По прошествии века русский рубеж XIX – XX веков кажется временем расцвета – во всех областях. Литература, искусство, архитектура, музыка – но не только это. Бурно развиваются науки, как позитивные, так и гуманитарные (история, филология, философия, богословие). Не менее стремительны темпы промышленного роста, строятся фабрики, заводы, железные дороги. И при этом Россия остается сельскохозяйственной страной. В жизнь деревни проникают капиталистические отношения, на поверхности – расслоение прежней общины, разорение дворянских усадеб, обнищание крестьян, голод, – однако вплоть до Первой мировой войны Россия кормит хлебом всю Европу.
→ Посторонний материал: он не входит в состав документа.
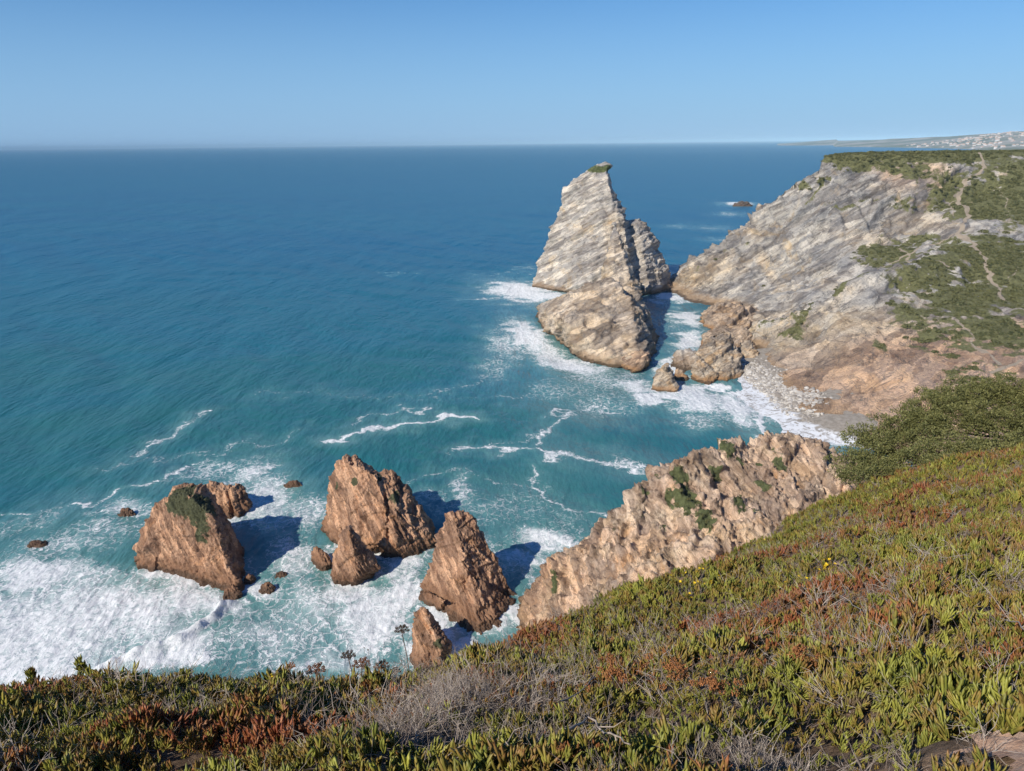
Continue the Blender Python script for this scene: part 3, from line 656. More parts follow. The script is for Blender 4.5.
    pth([(1002, 182), (1008, 200), (1016, 225)], 1.2, .66); pth([(1024, 262), (1008, 285), (1000, 300)], 1.2, .62)
    pth([(960, 232), (935, 242), (905, 256), (880, 268)], 1.5, .75); pth([(905, 246), (925, 256), (950, 262)], 2.0, .75); pth([(960, 320), (980, 345), (1000, 365)], 1.8, .75); pth([(995, 372), (1024, 360)], 2.5, .8)
    pth([(966, 185), (955, 200), (958, 215)], 1.4, .66)
    # warm ochre rock low down near the cove
    gl = np.zeros(len(v))
    for pts, wd, a in (([(925, 252), (895, 262), (863, 273), (835, 286), (805, 302), (780, 316), (760, 330)], 3.0, .62), ([(812, 300), (800, 318), (785, 330)], 5.0, .7), ([(700, 262), (725, 246), (742, 232)], 3.0, .45), ([(835, 165), (825, 178), (812, 190)], 4.0, .6)):
        Q = [hrbf.hit(px, py, 230, 900) for px, py in pts]
        for A, B in zip(Q[:-1], Q[1:]): gl = np.maximum(gl, a * np.exp(-(seg_dist(v[:, 0] + 3 * perlin(v / 7, 640), v[:, 1] + 3 * perlin(v / 7, 641), A[:2], B[:2]) / wd) ** 2))
    veg = np.maximum(veg, gl)
    g = np.clip((368 - v[:, 1]) / 45, 0, 1) * np.clip((50 - v[:, 2]) / 18, 0, 1)
    g = np.clip(g * 1.15 + .35 * perlin(v / 26, 140) * (g > .02), 0, 1)
    g2 = np.exp(-(((v - hrbf.hit(900, 170, 400)) / np.array([10, 40, 12])) ** 2).sum(1)) * .8 + np.exp(-(((v - hrbf.hit(945, 175, 400)) / np.array([14, 40, 14])) ** 2).sum(1)) * .6
    def zone(px, py, rx, ry, a, dy=30):
        c = hrbf.hit(px, py, 230, 900); s = c[1] / F; return a * np.exp(-(((v - c) / np.array([rx * s, dy, ry * s])) ** 2).sum(1))
    cream = 0 * veg
    for z_ in ((720, 262, 22, 14, .8), (700, 280, 20, 12, .8), (760, 225, 10, 16, .7), (730, 310, 30, 8, .9), (770, 318, 30, 10, .7), (860, 320, 34, 22, .95), (830, 340, 30, 22, .9), (800, 350, 24, 16, .7), (840, 290, 30, 8, .6), (870, 240, 26, 9, .6), (930, 222, 24, 10, .8), (775, 262, 5, 24, .8), (890, 188, 14, 6, .5), (940, 165, 12, 10, .8), (905, 330, 20, 16, .6), (800, 385, 16, 10, .7), (840, 370, 20, 8, .6), (790, 345, 30, 14, .8), (870, 395, 14, 8, .5), (815, 278, 20, 5, .6)):
        cream = np.maximum(cream, zone(*z_))
    cream = np.clip(cream * 1.2 + .75 * fbm(strata(v, 60, 9), 4, 610) * (cream > .12) + .35 * np.clip(fbm(strata(v, 90, 14), 4, 611) * 3 - .9, 0, 1), 0, 1)
    add_attr(me, 'cream', cream)
    add_attr(me, 'veg', veg); add_attr(me, 'path', path); add_attr(me, 'warm', np.clip(g * .95 + g2, 0, 1))
    HEAD = rock_mat('banded_cliff_rock', (.50, .47, .42), (.275, .27, .265), (.11, .107, .104), (.50, .38, .23), tuple(SN), 2.0, .36, aniso=4.5, wet=2.2, wetcol=(.10, .07, .045), tide=(.38, .25, .14), bump=.40, grass=(.105, .105, .046))
    tag(obj('headland', me, HEAD, smooth=True), 'high banded grey and ochre cliff headland with green slopes above the cove', kind='structure')
    # plateau and hills beyond the frame of the fine mesh
    X, Y, f = grid(np.arange(240, 1500, 12.), np.arange(560, 2400, 12.)); Z = hrbf(X, np.minimum(Y, 1500))
    Z = np.minimum(Z, 101) + 1.2 * fbm(np.stack([X, Y, 0 * X], -1).reshape(-1, 3) / 90, 4, 141).reshape(X.shape)
    Z -= np.clip((Y - 1500) / 900, 0, 1) * 30
    Z = np.minimum(Z, (X - .475 * Y) * 1.1 - 8); Z = np.minimum(Z, 107.2 - .0135 * Y)
    Z = np.where((X < 466) & (Y < 686), np.minimum(Z, hrbf(X, Y)) - 5, Z)
    vv = np.stack([X, Y, Z], -1).reshape(-1, 3); vv, f, used = prune(vv, f, vv[f, 2].max(1) > -5)
    me2 = mesh_from('plateau', vv, f); one = np.ones(len(vv))
    add_attr(me2, 'veg', one * .8 + .5 * perlin(vv / 60, 150)); add_attr(me2, 'path', one * 0); add_attr(me2, 'warm', one * 0)
    tag(obj('plateau_hill', me2, HEAD, smooth=True), 'flat green plateau running back from the headland', kind='structure')
    return v, veg, path, N
hv, hveg, hpath, hN = build_headland()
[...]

Но справедливо и то, о чем писала Цветаева, обращаясь к детям эмиграции, воспитанным в ностальгическом духе:
Вы, в сиротские пелеринки
Облаченные отродясь
Перестаньте справлять поминки
По эдему, в котором вас
Не было… ("Стихи к сыну")
То, что кажется расцветом сейчас, современникам казалось упадком. Не только потомки, но и сами очевидцы всех последующих событий будут только удивляться, до какой степени они не замечали светлых сторон окружавшей их действительности. "Унылые чеховские сумерки", в которых остро чувствуется дефицит яркого, смелого, сильного – таково ощущение, предшествовавшее первой русской революции. Но это взгляд, присущий, прежде всего, интеллигенции. В массе населения еще в 80-90-е гг. жила уверенность в незыблемости устоев и крепости "Святой Руси".
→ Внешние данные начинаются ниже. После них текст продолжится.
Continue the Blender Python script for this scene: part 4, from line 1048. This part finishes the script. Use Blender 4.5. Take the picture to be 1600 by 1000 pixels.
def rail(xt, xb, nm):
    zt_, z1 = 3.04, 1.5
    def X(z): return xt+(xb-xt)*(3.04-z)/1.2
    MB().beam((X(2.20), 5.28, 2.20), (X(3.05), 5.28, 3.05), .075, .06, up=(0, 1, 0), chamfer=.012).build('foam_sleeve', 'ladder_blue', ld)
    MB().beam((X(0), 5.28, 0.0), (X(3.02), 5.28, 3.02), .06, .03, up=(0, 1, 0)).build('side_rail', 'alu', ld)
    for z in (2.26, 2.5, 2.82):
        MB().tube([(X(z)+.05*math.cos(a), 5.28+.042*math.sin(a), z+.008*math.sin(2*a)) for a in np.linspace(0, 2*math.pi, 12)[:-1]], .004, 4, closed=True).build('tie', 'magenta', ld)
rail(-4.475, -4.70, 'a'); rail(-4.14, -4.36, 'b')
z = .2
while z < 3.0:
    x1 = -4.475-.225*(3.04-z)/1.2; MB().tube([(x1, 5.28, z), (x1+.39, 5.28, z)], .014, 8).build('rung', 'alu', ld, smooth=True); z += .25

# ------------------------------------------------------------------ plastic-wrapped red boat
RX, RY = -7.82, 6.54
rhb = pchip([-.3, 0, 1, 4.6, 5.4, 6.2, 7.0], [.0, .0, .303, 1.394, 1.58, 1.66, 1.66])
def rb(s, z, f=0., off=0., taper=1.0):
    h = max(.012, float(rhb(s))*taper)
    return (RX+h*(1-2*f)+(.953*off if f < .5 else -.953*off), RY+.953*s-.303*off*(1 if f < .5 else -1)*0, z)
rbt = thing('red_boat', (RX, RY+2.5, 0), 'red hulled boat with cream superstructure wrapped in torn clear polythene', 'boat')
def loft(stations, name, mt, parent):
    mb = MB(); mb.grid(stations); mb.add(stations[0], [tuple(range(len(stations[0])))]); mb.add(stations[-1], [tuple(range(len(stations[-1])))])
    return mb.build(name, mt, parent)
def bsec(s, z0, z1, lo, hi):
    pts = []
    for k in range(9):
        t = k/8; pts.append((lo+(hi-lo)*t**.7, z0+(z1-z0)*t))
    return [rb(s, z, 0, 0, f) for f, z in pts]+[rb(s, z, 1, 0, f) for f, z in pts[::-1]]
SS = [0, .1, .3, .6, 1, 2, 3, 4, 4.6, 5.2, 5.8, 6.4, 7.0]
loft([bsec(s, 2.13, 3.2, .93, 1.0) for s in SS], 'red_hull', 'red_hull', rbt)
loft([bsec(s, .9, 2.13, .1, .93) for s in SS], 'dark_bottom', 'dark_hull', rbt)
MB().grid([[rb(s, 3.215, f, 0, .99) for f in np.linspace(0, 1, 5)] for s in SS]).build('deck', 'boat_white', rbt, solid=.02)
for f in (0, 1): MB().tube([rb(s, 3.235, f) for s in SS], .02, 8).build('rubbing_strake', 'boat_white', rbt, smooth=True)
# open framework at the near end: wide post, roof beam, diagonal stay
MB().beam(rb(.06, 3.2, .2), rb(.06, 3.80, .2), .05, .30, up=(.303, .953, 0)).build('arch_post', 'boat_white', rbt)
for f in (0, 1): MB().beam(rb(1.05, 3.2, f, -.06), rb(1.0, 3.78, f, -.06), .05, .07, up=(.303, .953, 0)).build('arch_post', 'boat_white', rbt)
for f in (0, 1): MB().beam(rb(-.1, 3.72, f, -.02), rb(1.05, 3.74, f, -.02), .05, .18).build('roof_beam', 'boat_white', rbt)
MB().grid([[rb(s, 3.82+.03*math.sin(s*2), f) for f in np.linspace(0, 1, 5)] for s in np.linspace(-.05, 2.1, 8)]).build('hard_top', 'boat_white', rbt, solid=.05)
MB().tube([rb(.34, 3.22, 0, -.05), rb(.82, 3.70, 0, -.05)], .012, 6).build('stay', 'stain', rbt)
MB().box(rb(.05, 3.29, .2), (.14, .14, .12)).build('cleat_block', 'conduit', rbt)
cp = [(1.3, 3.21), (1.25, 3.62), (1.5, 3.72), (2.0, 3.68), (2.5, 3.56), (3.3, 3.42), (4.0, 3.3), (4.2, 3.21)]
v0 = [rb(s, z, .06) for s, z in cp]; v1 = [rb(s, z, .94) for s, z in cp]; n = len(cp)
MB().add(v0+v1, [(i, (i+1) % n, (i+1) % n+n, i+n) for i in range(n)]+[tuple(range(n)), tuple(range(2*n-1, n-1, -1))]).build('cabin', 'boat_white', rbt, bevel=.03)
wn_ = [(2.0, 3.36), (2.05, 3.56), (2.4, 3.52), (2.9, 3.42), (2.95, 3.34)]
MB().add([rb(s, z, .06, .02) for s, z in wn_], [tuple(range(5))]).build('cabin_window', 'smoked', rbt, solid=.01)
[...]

Бунин в "Жизни Арсеньева" останавливает внимание на умонастроении мещанина Ростовцева, у которого гимназист Алеша Арсеньев, "лирический герой" Бунина, живет "нахлебником" – умонастроении, очень характерном для эпохи Александра III: "Гордость в словах Ростовцева звучала вообще весьма нередко. Гордость чем? Тем, конечно, что мы, Ростовцевы, русские, подлинные русские. что мы живем той совсем особой, простой, с виду скромной жизнью, которая и есть настоящая русская жизнь и лучше которой нет и не может быть, ибо ведь скромна-то она только с виду, а на деле обильна, как нигде, есть законное порождение исконного духа России, а Россия богаче, сильней, праведней и славней всех стран с мире. Да и одному ли Ростовцеву присуща была эта гордость? Впоследствии я увидал, что очень и очень многим, а теперь вижу и другое: то, что была она тогда даже некоторым знамением времени, чувствовалось в ту пору особенно и не только в одном нашем городе. Куда она девалась позже, когда Россия гибла? Как не отстояли мы всего того, что так гордо называли мы русским, в силе и правде чего мы, казалось, были так уверены? Как бы то ни было, знаю точно, что я рос во времена величайшей русской силы и огромного сознанья ее". Далее Арсеньев – или Бунин – вспоминает, как Ростовцев слушал чтение знаменитой никитинской "Руси" "И когда я доходил до гордого и радостного конца, до разрешенья этого описания: "Это ты, моя Русь державная, моя родина православная" – Ростовцев сжимал челюсти и бледнел". (Бунин И.А. Собрание сочинений в 9-ти тт. М., 1967. Т. 6., С. 62).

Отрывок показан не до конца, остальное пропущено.